Assim como foram reengenharia, 6-Sigma, TQM, design thinking e universidades corporativas, o big data analytics é a vedete da vez no âmbito empresarial. Seus benefícios? Além de atender os CIOs com preocupações em relação a compliance, performance e gestão das operações, tem feito surgir toda uma economia movida por dados (data-driven economy).
A explosão informacional observada –os poucos terabytes de dados existentes em 2012 que já são muitos petabytes hoje– fez existirem dezenas de plataformas e ferramentas que cobrem de bancos de dados de alta performance a ferramentas de visualização e análise. Não há dúvida de que o big data analytics está mudando as empresas, com os profissionais passando a usar análise tanto nos processos operacionais como nos decisórios.
Mas o fenômeno também está mudando as pessoas dentro das organizações. Aos poucos, impõe mudanças no perfil da força de trabalho, adaptando-a a novas demandas. Devido ao alto grau de especificidade, experimentação e investigação, um projeto de big data demanda muito trabalho artesanal. Cerca de 70% do tempo e esforço gastos se destinam às fases preparatórias, quando a competência das pessoas é mais importante que a tecnologia.
Portanto, surge e se fortalece a figura do cientista de dados. Quem é? Trata-se de um profissional híbrido, que domina as competências necessárias para tratar quantidades maciças de dados, vindas de áreas pouco representadas nas organizações –estatística, matemática aplicada, linguística computacional, inteligência artificial, ciência da computação, ciência da informação, computação gráfica e visualização de informação, entre outras.
E, como essas disciplinas raramente são ensinadas nos currículos dos cursos de graduação de praxe, um novo tipo de negócio educacional emerge como efeito colateral do big data: os chamados nanodegrees.

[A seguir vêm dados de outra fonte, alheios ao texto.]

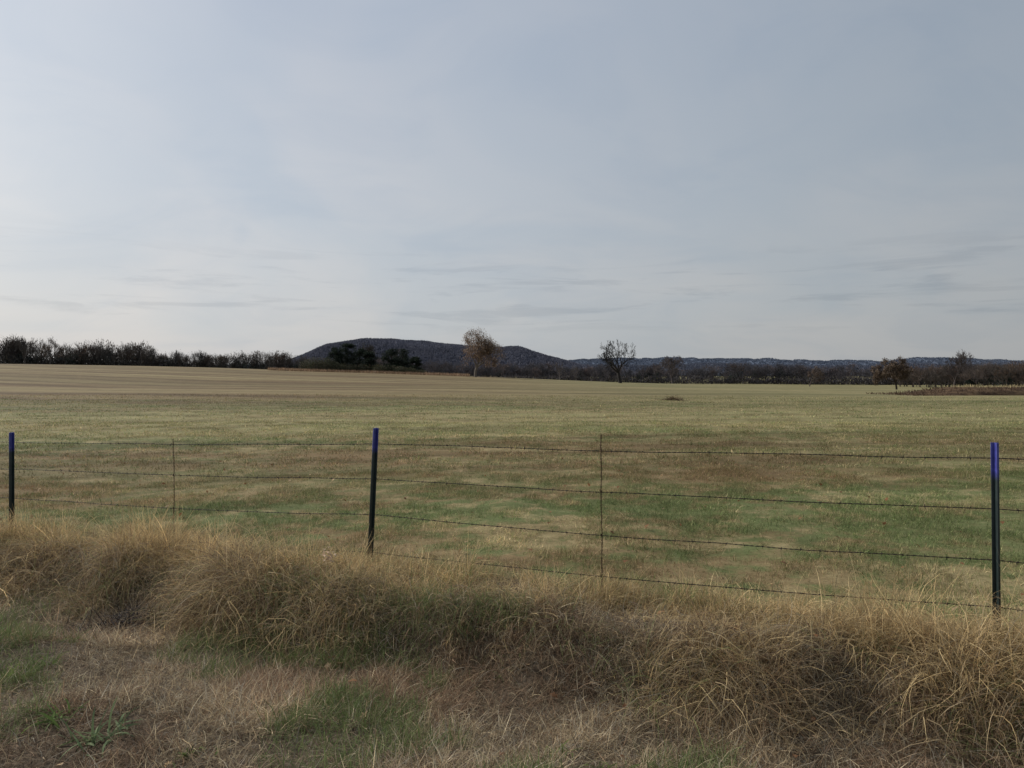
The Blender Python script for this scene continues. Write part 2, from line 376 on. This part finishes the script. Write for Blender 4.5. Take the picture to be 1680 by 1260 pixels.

São cursos pontuais que visam promover o domínio de uma competência específica, em geral afinada com a necessidade do mercado, e que gera novas configurações também na academia.
**NA ACADEMIA**
O leitor deve estar acompanhando o imenso sucesso de empresas baseadas na internet como Coursera, Udacity e edX, que oferecem centenas de MOOCs (sigla em inglês de cursos abertos online), conquistando milhões de alunos em todos os continentes e proporcionando disseminação inédita de competências como o domínio de ferramentas e linguagens de programação.
Esses cursos não teriam tanto apelo não fosse o big data analytics. E estão transformando a academia e seus integrantes ao buscar reconciliar a formação das pessoas com as demandas do mercado. A influência do fenômeno no ambiente acadêmico também é percebida nas pesquisas de ciências humanas, onde já se fala de humanidades digitais. Elas nada mais são do que as ciências sociais embarcando na onda do analytics; entre outras coisas, elas incorporam ferramentas tecnológicas para fazer suas pesquisas.
Os excessos informacionais propiciam novas e desafiadoras formas de fazer pesquisa. Tomemos como exemplo o trabalho de revisão bibliográfica e estabelecimento do estado da arte, fundamental para qualquer pesquisa. Com a explosão na quantidade de relatórios e artigos instantaneamente publicados, há que se abandonar qualquer pretensão de completude.
São necessários recortes explícitos, e muitas vezes arbitrários, pois a quantidade de publicações e fontes disponíveis sobre assuntos específicos é frequentemente intratável. Exceto por estudos em campos de conhecimento mais perenes, como a filosofia, o fenômeno da rápida obsolescência torna o conhecimento produzido pela academia cada vez mais datado.
Analogamente, nas ciências exatas e naturais, tem-se popularizado o processo de pesquisa dirigida por dados (data-driven research), também conhecida como e-science. Nessa modalidade, realizam-se inúmeros testes de hipóteses em grandes massas de dados como preâmbulos exploratórios e, na medida em que se encontram caminhos promissores derivados dos dados, busca-se aprofundá-los quantitativa e qualitativamente, por meio de mudanças de foco interativas. Não adianta negar: com o big data, o método científico tradicional caducou. Mais cedo ou mais tarde, os cientistas terão de incorporar as novas dinâmicas em suas metodologias.
**NA SOCIEDADE**
E quais as consequências para a sociedade e os indivíduos? Aqui há algumas perspectivas positivas e outras nem tanto. Gestores públicos antenados preocupam-se em materializar as cidades inteligentes (smart cities) –onde dados coletados em sensores como câmeras, GPS, radares e outros, presentes nas redes de transporte público, rodovias, prédios inteligentes, drones etc., podem levar a um entendimento melhor dos problemas urbanos e à melhoria da qualidade dos serviços públicos e da vida em geral.
Percebemos também a bem-vinda democratização do acesso às informações, que pode fazer com que, por exemplo, as distorções da mídia fiquem mais explícitas e sejam bem mais facilmente contornáveis pelos cidadãos. No polo negativo, contudo, assistimos ao crescente aparelhamento de agências como a NSA norte-americana ou de gigantes empresariais como a Microsoft e o Google, em lutas com idealistas como Assange e Snowden. Ao nos espionarem, esses vilões contemporâneos lembram nossos temores sobre a evolução para uma sociedade de George Orwell, distópica, onde se garante o controle ideológico estatal.
Afinal, assim como eu, você deve estar vendo a Coreia do Norte e o Estado Islâmico crescerem nessa direção do controle das informações. Mesmo nas comunidades construídas em torno de redes sociais, assistimos a episódios de invasão de privacidade e vazamento de dados pessoais, não é verdade? E os excessos ainda trazem outros perigos, como os da alienação e do amortecimento dos juízos de valor, à moda do que ocorre em Admirável Mundo Novo, de Aldous Huxley. Na verdade, é cada vez mais difícil estabelecer parâmetros para julgar a qualidade de uma informação e, nesse sentido, os excessos podem ser tão ou mais prejudiciais do que a falta.
**IGNORAR É PRECISO**
Para evitar os efeitos negativos aqui descritos e poder desbravar o século 21, você deve compreender as duas novas e fundamentais competências. Elas são a capacidade de ignorar seletivamente e a de reconhecer o essencial, que é invisível aos olhos –e ao analytics.